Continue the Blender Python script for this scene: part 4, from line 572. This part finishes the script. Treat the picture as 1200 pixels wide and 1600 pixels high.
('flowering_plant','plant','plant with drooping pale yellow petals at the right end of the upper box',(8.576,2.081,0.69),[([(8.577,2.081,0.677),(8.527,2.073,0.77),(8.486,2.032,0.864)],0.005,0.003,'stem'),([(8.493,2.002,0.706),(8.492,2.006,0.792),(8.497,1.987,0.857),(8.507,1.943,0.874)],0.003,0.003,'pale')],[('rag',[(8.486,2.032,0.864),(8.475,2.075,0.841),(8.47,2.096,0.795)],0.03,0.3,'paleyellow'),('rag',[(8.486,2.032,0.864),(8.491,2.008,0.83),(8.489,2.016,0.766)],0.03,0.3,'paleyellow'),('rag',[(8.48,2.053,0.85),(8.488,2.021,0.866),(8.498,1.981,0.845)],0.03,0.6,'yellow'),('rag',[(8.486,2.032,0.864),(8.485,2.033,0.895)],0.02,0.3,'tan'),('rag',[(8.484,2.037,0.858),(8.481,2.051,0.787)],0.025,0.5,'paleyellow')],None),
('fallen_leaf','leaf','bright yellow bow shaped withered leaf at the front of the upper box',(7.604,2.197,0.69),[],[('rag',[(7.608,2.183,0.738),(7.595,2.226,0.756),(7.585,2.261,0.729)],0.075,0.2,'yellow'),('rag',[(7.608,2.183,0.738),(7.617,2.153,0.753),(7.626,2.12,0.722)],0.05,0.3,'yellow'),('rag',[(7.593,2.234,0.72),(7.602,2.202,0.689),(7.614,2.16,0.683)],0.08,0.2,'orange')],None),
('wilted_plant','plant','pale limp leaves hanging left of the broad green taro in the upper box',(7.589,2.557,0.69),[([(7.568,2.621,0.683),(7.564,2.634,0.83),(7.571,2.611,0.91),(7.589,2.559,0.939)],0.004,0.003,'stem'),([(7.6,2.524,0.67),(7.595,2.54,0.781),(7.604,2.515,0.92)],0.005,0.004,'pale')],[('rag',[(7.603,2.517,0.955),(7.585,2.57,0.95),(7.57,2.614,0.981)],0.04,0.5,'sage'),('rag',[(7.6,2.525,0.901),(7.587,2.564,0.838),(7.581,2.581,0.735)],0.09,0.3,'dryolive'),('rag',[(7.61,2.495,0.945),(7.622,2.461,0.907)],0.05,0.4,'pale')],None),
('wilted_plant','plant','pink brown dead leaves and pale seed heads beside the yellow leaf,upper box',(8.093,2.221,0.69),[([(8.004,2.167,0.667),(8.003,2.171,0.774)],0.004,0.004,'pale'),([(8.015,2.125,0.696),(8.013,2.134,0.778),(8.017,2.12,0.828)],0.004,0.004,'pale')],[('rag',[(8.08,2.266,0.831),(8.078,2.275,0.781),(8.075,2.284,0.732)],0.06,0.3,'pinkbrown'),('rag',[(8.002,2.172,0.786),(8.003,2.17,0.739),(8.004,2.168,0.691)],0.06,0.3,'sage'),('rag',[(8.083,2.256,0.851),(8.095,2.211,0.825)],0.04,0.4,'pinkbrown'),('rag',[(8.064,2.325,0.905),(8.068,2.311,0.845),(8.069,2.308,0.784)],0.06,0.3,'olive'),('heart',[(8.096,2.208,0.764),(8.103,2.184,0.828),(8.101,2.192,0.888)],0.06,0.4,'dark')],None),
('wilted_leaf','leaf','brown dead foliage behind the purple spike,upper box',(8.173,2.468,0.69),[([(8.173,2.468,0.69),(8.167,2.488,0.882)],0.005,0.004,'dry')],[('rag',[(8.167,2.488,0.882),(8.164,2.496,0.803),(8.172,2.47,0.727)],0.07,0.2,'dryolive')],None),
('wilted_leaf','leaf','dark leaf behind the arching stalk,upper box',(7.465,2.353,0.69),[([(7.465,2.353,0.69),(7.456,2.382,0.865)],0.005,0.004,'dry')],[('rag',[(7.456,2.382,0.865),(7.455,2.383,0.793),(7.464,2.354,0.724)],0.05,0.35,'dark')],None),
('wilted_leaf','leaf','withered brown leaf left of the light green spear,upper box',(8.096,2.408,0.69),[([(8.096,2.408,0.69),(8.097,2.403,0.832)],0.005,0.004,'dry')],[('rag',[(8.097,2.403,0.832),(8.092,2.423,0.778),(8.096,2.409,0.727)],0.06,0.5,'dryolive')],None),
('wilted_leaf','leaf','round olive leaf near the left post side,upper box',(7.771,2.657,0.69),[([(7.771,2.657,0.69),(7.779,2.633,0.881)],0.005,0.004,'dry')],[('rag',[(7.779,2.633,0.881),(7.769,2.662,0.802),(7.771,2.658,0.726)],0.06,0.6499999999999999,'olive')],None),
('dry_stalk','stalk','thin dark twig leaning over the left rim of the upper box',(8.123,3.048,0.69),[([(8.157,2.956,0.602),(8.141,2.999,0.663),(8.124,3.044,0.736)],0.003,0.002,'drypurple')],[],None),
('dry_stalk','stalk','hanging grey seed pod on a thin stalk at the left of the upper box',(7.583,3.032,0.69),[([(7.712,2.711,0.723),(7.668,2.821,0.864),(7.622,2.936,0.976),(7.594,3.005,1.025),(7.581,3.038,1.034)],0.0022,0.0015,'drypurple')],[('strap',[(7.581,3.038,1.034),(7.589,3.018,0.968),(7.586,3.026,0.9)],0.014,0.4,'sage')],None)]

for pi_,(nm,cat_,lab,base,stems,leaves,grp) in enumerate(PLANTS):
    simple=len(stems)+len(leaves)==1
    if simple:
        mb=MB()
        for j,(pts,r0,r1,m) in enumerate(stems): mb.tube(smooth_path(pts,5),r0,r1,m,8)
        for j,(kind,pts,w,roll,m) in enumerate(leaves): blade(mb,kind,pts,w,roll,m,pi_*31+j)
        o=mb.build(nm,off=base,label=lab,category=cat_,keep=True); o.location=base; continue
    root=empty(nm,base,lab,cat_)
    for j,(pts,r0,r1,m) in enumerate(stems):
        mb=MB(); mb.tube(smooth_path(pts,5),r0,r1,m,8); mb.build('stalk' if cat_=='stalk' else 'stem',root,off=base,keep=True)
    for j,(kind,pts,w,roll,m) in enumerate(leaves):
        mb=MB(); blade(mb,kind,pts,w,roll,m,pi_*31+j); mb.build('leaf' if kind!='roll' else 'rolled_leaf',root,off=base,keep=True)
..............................
• _What to work on_
The lines above should be duplicated exactly.

• _Reply_
Continue the Blender Python script for this scene: part 4, from line 572. This part finishes the script. Treat the picture as 1200 pixels wide and 1600 pixels high.
('flowering_plant','plant','plant with drooping pale yellow petals at the right end of the upper box',(8.576,2.081,0.69),[([(8.577,2.081,0.677),(8.527,2.073,0.77),(8.486,2.032,0.864)],0.005,0.003,'stem'),([(8.493,2.002,0.706),(8.492,2.006,0.792),(8.497,1.987,0.857),(8.507,1.943,0.874)],0.003,0.003,'pale')],[('rag',[(8.486,2.032,0.864),(8.475,2.075,0.841),(8.47,2.096,0.795)],0.03,0.3,'paleyellow'),('rag',[(8.486,2.032,0.864),(8.491,2.008,0.83),(8.489,2.016,0.766)],0.03,0.3,'paleyellow'),('rag',[(8.48,2.053,0.85),(8.488,2.021,0.866),(8.498,1.981,0.845)],0.03,0.6,'yellow'),('rag',[(8.486,2.032,0.864),(8.485,2.033,0.895)],0.02,0.3,'tan'),('rag',[(8.484,2.037,0.858),(8.481,2.051,0.787)],0.025,0.5,'paleyellow')],None),
('fallen_leaf','leaf','bright yellow bow shaped withered leaf at the front of the upper box',(7.604,2.197,0.69),[],[('rag',[(7.608,2.183,0.738),(7.595,2.226,0.756),(7.585,2.261,0.729)],0.075,0.2,'yellow'),('rag',[(7.608,2.183,0.738),(7.617,2.153,0.753),(7.626,2.12,0.722)],0.05,0.3,'yellow'),('rag',[(7.593,2.234,0.72),(7.602,2.202,0.689),(7.614,2.16,0.683)],0.08,0.2,'orange')],None),
('wilted_plant','plant','pale limp leaves hanging left of the broad green taro in the upper box',(7.589,2.557,0.69),[([(7.568,2.621,0.683),(7.564,2.634,0.83),(7.571,2.611,0.91),(7.589,2.559,0.939)],0.004,0.003,'stem'),([(7.6,2.524,0.67),(7.595,2.54,0.781),(7.604,2.515,0.92)],0.005,0.004,'pale')],[('rag',[(7.603,2.517,0.955),(7.585,2.57,0.95),(7.57,2.614,0.981)],0.04,0.5,'sage'),('rag',[(7.6,2.525,0.901),(7.587,2.564,0.838),(7.581,2.581,0.735)],0.09,0.3,'dryolive'),('rag',[(7.61,2.495,0.945),(7.622,2.461,0.907)],0.05,0.4,'pale')],None),
('wilted_plant','plant','pink brown dead leaves and pale seed heads beside the yellow leaf,upper box',(8.093,2.221,0.69),[([(8.004,2.167,0.667),(8.003,2.171,0.774)],0.004,0.004,'pale'),([(8.015,2.125,0.696),(8.013,2.134,0.778),(8.017,2.12,0.828)],0.004,0.004,'pale')],[('rag',[(8.08,2.266,0.831),(8.078,2.275,0.781),(8.075,2.284,0.732)],0.06,0.3,'pinkbrown'),('rag',[(8.002,2.172,0.786),(8.003,2.17,0.739),(8.004,2.168,0.691)],0.06,0.3,'sage'),('rag',[(8.083,2.256,0.851),(8.095,2.211,0.825)],0.04,0.4,'pinkbrown'),('rag',[(8.064,2.325,0.905),(8.068,2.311,0.845),(8.069,2.308,0.784)],0.06,0.3,'olive'),('heart',[(8.096,2.208,0.764),(8.103,2.184,0.828),(8.101,2.192,0.888)],0.06,0.4,'dark')],None),
('wilted_leaf','leaf','brown dead foliage behind the purple spike,upper box',(8.173,2.468,0.69),[([(8.173,2.468,0.69),(8.167,2.488,0.882)],0.005,0.004,'dry')],[('rag',[(8.167,2.488,0.882),(8.164,2.496,0.803),(8.172,2.47,0.727)],0.07,0.2,'dryolive')],None),
('wilted_leaf','leaf','dark leaf behind the arching stalk,upper box',(7.465,2.353,0.69),[([(7.465,2.353,0.69),(7.456,2.382,0.865)],0.005,0.004,'dry')],[('rag',[(7.456,2.382,0.865),(7.455,2.383,0.793),(7.464,2.354,0.724)],0.05,0.35,'dark')],None),
('wilted_leaf','leaf','withered brown leaf left of the light green spear,upper box',(8.096,2.408,0.69),[([(8.096,2.408,0.69),(8.097,2.403,0.832)],0.005,0.004,'dry')],[('rag',[(8.097,2.403,0.832),(8.092,2.423,0.778),(8.096,2.409,0.727)],0.06,0.5,'dryolive')],None),
('wilted_leaf','leaf','round olive leaf near the left post side,upper box',(7.771,2.657,0.69),[([(7.771,2.657,0.69),(7.779,2.633,0.881)],0.005,0.004,'dry')],[('rag',[(7.779,2.633,0.881),(7.769,2.662,0.802),(7.771,2.658,0.726)],0.06,0.6499999999999999,'olive')],None),
('dry_stalk','stalk','thin dark twig leaning over the left rim of the upper box',(8.123,3.048,0.69),[([(8.157,2.956,0.602),(8.141,2.999,0.663),(8.124,3.044,0.736)],0.003,0.002,'drypurple')],[],None),
('dry_stalk','stalk','hanging grey seed pod on a thin stalk at the left of the upper box',(7.583,3.032,0.69),[([(7.712,2.711,0.723),(7.668,2.821,0.864),(7.622,2.936,0.976),(7.594,3.005,1.025),(7.581,3.038,1.034)],0.0022,0.0015,'drypurple')],[('strap',[(7.581,3.038,1.034),(7.589,3.018,0.968),(7.586,3.026,0.9)],0.014,0.4,'sage')],None)]

for pi_,(nm,cat_,lab,base,stems,leaves,grp) in enumerate(PLANTS):
    simple=len(stems)+len(leaves)==1
    if simple:
        mb=MB()
        for j,(pts,r0,r1,m) in enumerate(stems): mb.tube(smooth_path(pts,5),r0,r1,m,8)
        for j,(kind,pts,w,roll,m) in enumerate(leaves): blade(mb,kind,pts,w,roll,m,pi_*31+j)
        o=mb.build(nm,off=base,label=lab,category=cat_,keep=True); o.location=base; continue
    root=empty(nm,base,lab,cat_)
    for j,(pts,r0,r1,m) in enumerate(stems):
        mb=MB(); mb.tube(smooth_path(pts,5),r0,r1,m,8); mb.build('stalk' if cat_=='stalk' else 'stem',root,off=base,keep=True)
    for j,(kind,pts,w,roll,m) in enumerate(leaves):
        mb=MB(); blade(mb,kind,pts,w,roll,m,pi_*31+j); mb.build('leaf' if kind!='roll' else 'rolled_leaf',root,off=base,keep=True)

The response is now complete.